Ce qui veut aussi dire qu’on n’est pas à l’abri, en cas de fortes pluies, de voir un nouveau match de BGL Ligue reporté à cause de l’incurie d’une municipalité. D’ailleurs, un ancien joueur du club et ancien directeur sportif du Racing, Ilies Haddadji, indiquait dimanche qu’il ne «comprenait pas qu’on ait donné le coup d’envoi sur un tel terrain». Si bien qu’hier, Sophie Lamorté, qui attend de voir pour se prononcer, se sent quand même «un peu abandonnée».
Bientôt 5 000 euros de perdus en plus?
Parce que les effets vont bien au-delà de la santé des joueurs («même faire un décrassage sur ce terrain est dangereux et épuisant», râle Garos) ou de la qualité de jeu. Quand il pleut et que la surface de jeu du stade de la rue Denis-Netgen est interdite à l’entraînement, Ismaël Bouzid et ses gars doivent se rapatrier sur le synthétique et… forcer les équipes de jeunes à annuler leurs séances.

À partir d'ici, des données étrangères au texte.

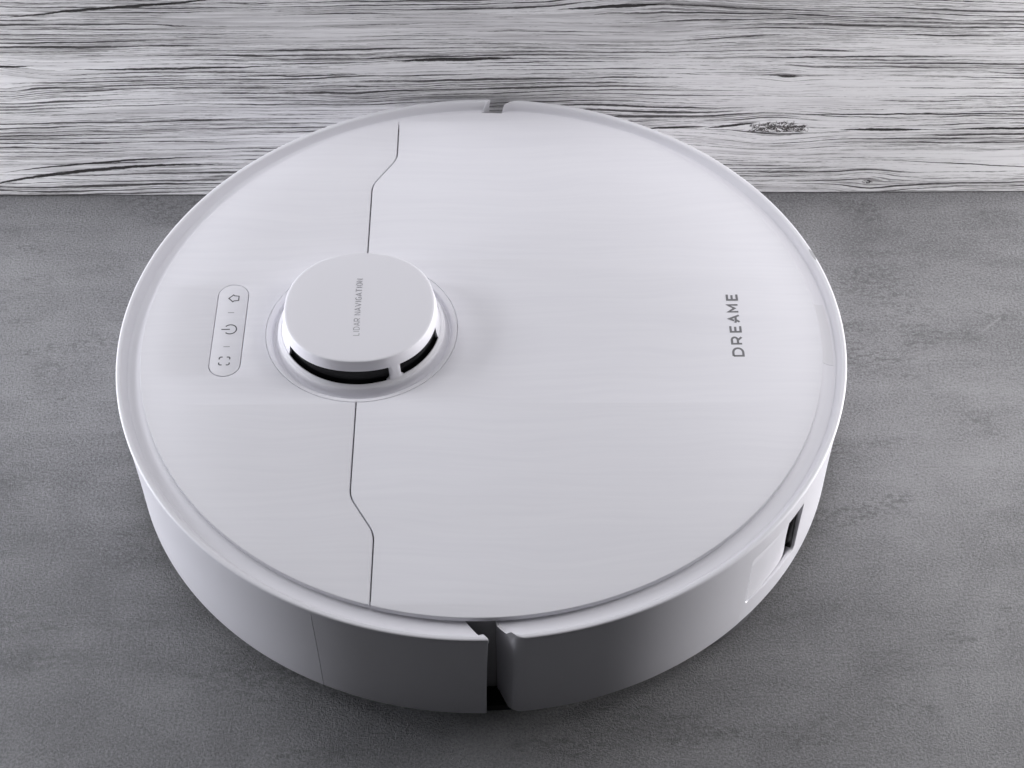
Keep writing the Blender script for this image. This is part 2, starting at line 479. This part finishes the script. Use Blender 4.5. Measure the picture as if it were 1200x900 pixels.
lathe('base_plate_light_block', [(20, 5.4), (164, 5.4), (168.5, 7.5), (168.5, 11.6), (165, 12.6), (150, 12.6), (20, 8.0)], M_dark, robot, n=140)  # unseen underside, lowered and widened to block light leaking beneath
for sy in (76, -76):
    lathe('mop_pad', [(6, 0.4), (60, 0.4), (63, 2), (63, 6), (55, 9.2), (6, 9.2)], M_mop, robot, (76, sy), 64)  # unseen mop pads, added to block light under the robot
V, F = [], []
for i in range(24):
    a_ = 2 * math.pi * i / 24
    rr0 = 11.5 if i % 4 else 13.0
    for y_ in (-86, 86): V.append((-38 + rr0 * math.cos(a_), y_, 13.2 + rr0 * math.sin(a_)))
for i in range(24):
    j = (i + 1) % 24
    F.append((2 * i, 2 * i + 1, 2 * j + 1, 2 * j))
F.append(tuple(range(0, 48, 2))); F.append(tuple(range(47, 0, -2)))
link_mesh('roller_brush', V, F, M_dark, robot)  # hidden brush bar, put in to stop light passing underneath
lathe('caster', [(2, 0.4), (11, 0.4), (13, 3), (13, 10), (2, 10)], M_dark, robot, (-120, 0), 24)

# rims: raised lip outside, dished channel inside
rim_prof = [(160.2, 68.8), (173.6, 68.8), (173.6, 71.75), (174.75, 71.75), (175.0, 72.0), (175.05, 73.4)]
rim_prof += arc(174.05, 73.4, 1.0, 20, 90, 4)
rim_prof += [(173.2, 74.42), (172.75, 74.25), (172.3, 73.75), (170.85, 71.5), (170.45, 70.7), (170.1, 70.3), (169.5, 70.1), (168.4, 70.05), (167.0, 70.2), (165.6, 70.6), (164.5, 71.15), (163.7, 71.6), (162.5, 71.8), (160.2, 71.8)]
shell('bumper_rim', rim_prof, 'rl', 'fl', M_rim, robot, 2.2, 1.6)
shell('rear_rim', rim_prof, 'fr', 'rr', M_rim, robot, 2.4, 5.5)

# side walls under the rim
side_prof = [(160.2, 13.2), (171.6, 12.0)] + arc(171.9, 13.2, 1.2, -80, 0, 4) + \
            [(173.3, 30), (173.8, 50), (174.4, 66), (174.5, 71.6), (173.75, 71.68), (173.75, 68.6), (160.2, 68.6)]
SEAM = 245.65
shell('bumper_panel', side_prof, 'rl', SEAM - 0.05, M_shell, robot, 2.2, 0, wlo=165.5, ww=6.0)
shell('bumper_panel', side_prof, SEAM + 0.05, 'fl', M_shell, robot, 0, 1.4, n=30, wlo=165.5, ww=6.0)

# right side wall: same section with a rectangular opening for the air outlet
A0, A1, ZL, ZH = -46.0, -32.6, 26.0, 61.5
shell('rear_panel', side_prof, 'fr', A0 - 1.0, M_shell, robot, 2.8, 0, n=50, wlo=165.5, ww=6.0)
shell('rear_panel', side_prof, A1 + 1.0, 'rr', M_shell, robot, 0, 5.5, n=110, wlo=165.5, ww=6.0)
def rad_at(z):
    pts = [(13.2, 173.1), (30, 173.3), (50, 173.8), (66, 174.4), (71.6, 174.5)]
    for (za, ra), (zb, rb) in zip(pts, pts[1:]):
        if z <= zb: return ra + (rb - ra) * max(0, (z - za)) / (zb - za)
    return 174.5
def cylp(aD, z, r): return (r * math.cos(R(aD)), r * math.sin(R(aD)), z)
# frame of the opening: rounded rectangle in (angle, height), lofted out to the frame's outer border
def rrect(a0, a1, z0, z1, ra, n=6):
    k = 180 / (math.pi * 174)          # degrees per mm
    pts = []
    for (ca, cz, s) in ((a1 - ra * k, z0 + ra, -90), (a1 - ra * k, z1 - ra, 0), (a0 + ra * k, z1 - ra, 90), (a0 + ra * k, z0 + ra, 180)):
        for i in range(n + 1):
            q = R(s + 90 * i / n)
            pts.append((ca + ra * k * math.cos(q), cz + ra * math.sin(q)))
    return pts
def to_border(a, z):
    """project an opening point onto the frame's outer rectangle, from its centre"""
    a0, a1, z0, z1 = A0 - 1.0, A1 + 1.0, 13.2, 71.6
    ca, cz = (A0 + A1) / 2, (ZL + ZH) / 2
    da, dz = a - ca, z - cz
    t_ = min((a1 - ca) / da if da > 1e-9 else (a0 - ca) / da if da < -1e-9 else 1e9,
             (z1 - cz) / dz if dz > 1e-9 else (z0 - cz) / dz if dz < -1e-9 else 1e9)
    return ca + da * t_, cz + dz * t_
inner = rrect(A0, A1, ZL, ZH, 2.2)
extra = []
for i in range(len(inner)):                       # subdivide the long straight runs
    p0, p1 = inner[i], inner[(i + 1) % len(inner)]
    d = math.hypot((p1[0] - p0[0]) * 3.04, p1[1] - p0[1])
    m_ = max(1, int(d / 2.0))
    for q in range(m_): extra.append((p0[0] + (p1[0] - p0[0]) * q / m_, p0[1] + (p1[1] - p0[1]) * q / m_))
inner = extra
outer = [to_border(a, z) for a, z in inner]
# add exact corners by snapping the nearest outer point
for ca, cz in ((A0 - 1.0, 13.2), (A0 - 1.0, 71.6), (A1 + 1.0, 13.2), (A1 + 1.0, 71.6)):
    i = min(range(len(outer)), key=lambda q: ((outer[q][0] - ca) * 3.04) ** 2 + (outer[q][1] - cz) ** 2)
    outer[i] = (ca, cz)
V, F = [], []
N = len(inner)
lerp = lambda p, q, s: (p[0] + (q[0] - p[0]) * s, p[1] + (q[1] - p[1]) * s)
rings = []
def ring(fn): 
    b = len(V)
    for i in range(N): V.append(fn(i))
    rings.append(b)
def below(i):                                      # bottom rounding of the frame
    a, z = outer[i]
    return cylp(a, z, rad_at(z))
ring(lambda i: cylp(outer[i][0], outer[i][1], 160.5 if outer[i][1] < 60 else 173.72))
ring(below)
for s in (0.25, 0.5, 0.75, 0.93): ring(lambda i, s=s: cylp(*lerp(outer[i], inner[i], s), rad_at(lerp(outer[i], inner[i], s)[1])))
cA, cZ = (A0 + A1) / 2, (ZL + ZH) / 2
ring(lambda i: cylp(*lerp(inner[i], (cA, cZ), -0.006), rad_at(inner[i][1]) - 0.05))
ring(lambda i: cylp(*lerp(inner[i], (cA, cZ), 0.008), rad_at(inner[i][1]) - 0.45))
ring(lambda i: cylp(*lerp(inner[i], (cA, cZ), 0.012), rad_at(inner[i][1]) - 1.2))
ring(lambda i: cylp(*lerp(inner[i], (cA, cZ), 0.012), 171.6))
for a, b in zip(rings, rings[1:]):
    for i in range(N):
        j = (i + 1) % N
        F.append((a + i, a + j, b + j, b + i))
for i in range(N):                                 # close the back
    j = (i + 1) % N
    F.append((rings[-1] + i, rings[-1] + j, rings[0] + j, rings[0] + i))
vent = link_mesh('outlet_frame', V, F, M_shell, robot, sharp=35)
V, F = [], []
LV = 13
for l in range(LV):
    w_ = l / (LV - 1)
    z_ = ZL + 0.2 + (ZH - ZL - 0.4) * w_
    al = -32.75 - 1.15 * math.sin(math.pi * min(1.0, max(0.0, (1.0 - w_) * 0.92))) ** 1.2
    for a_, r_ in ((al, 165.0), (al, 171.9), (A1 + 0.2, 171.9), (A1 + 0.2, 165.0)): V.append(cylp(a_, z_, r_))
for l in range(LV - 1):
    for q_ in range(4):
        q2 = (q_ + 1) % 4
        F.append((l * 4 + q_, l * 4 + q2, l * 4 + 4 + q2, l * 4 + 4 + q_))
F.append((3, 2, 1, 0)); F.append(tuple((LV - 1) * 4 + q_ for q_ in range(4)))
link_mesh('outlet_slot_shade', V, F, M_black, robot)  # black block filling the slot, stands in for its deep shade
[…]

«Priver des gamins d’entraînement, lance amèrement Sophie Lamorté, c’est horrible.» On lui a alors proposé, en haut lieu, de se replier sur le terrain d’athlétisme, qui… ne possède pas d’éclairage. «Donc, à la limite, il faudrait que nos joueurs s’entraînent à la lampe frontale», ironise-t-elle.
L’éclairage tiens, autre vaste sujet! Insuffisant, il ne permet pas à Schifflange d’accueillir les matches en fin d’après-midi (tout l’hiver, le promu a joué à 15 h). Il lui a déjà coûté l’organisation de son 16e de finale de Coupe contre Käerjeng, délocalisé sur les infrastructures de l’adversaire, au Um Dribbel.
C’est-à-dire un manque à gagner d’environ 5 000 euros. Et l’affaire pourrait se reproduire contre Mondorf, en 8es, puisque la rencontre est programmée un mercredi soir. La commune a commandé un nouvel éclairage de longue date et promis qu’il serait installé avant la date fatidique.
Aujourd’hui, Schifflange est barragiste et il lui reste six matches de championnat sur ses installations, avec des vestiaires d’une désespérante vétusté, mais c’est un détail. On lui rappelle fréquemment qu’un projet de nouveau stade est censé se concrétiser à quelques encablures de ce terrain vague qui lui tient lieu de triangle des Bermudes footballistique.
Déjà six ans de promesses et sûrement encore quelques-unes à attendre. Pour l’heure, Fabien Zuili et son club réclament juste une pelouse. Le sujet est crucial : Schifflange joue sa survie à cet étage… sur un champ de mines.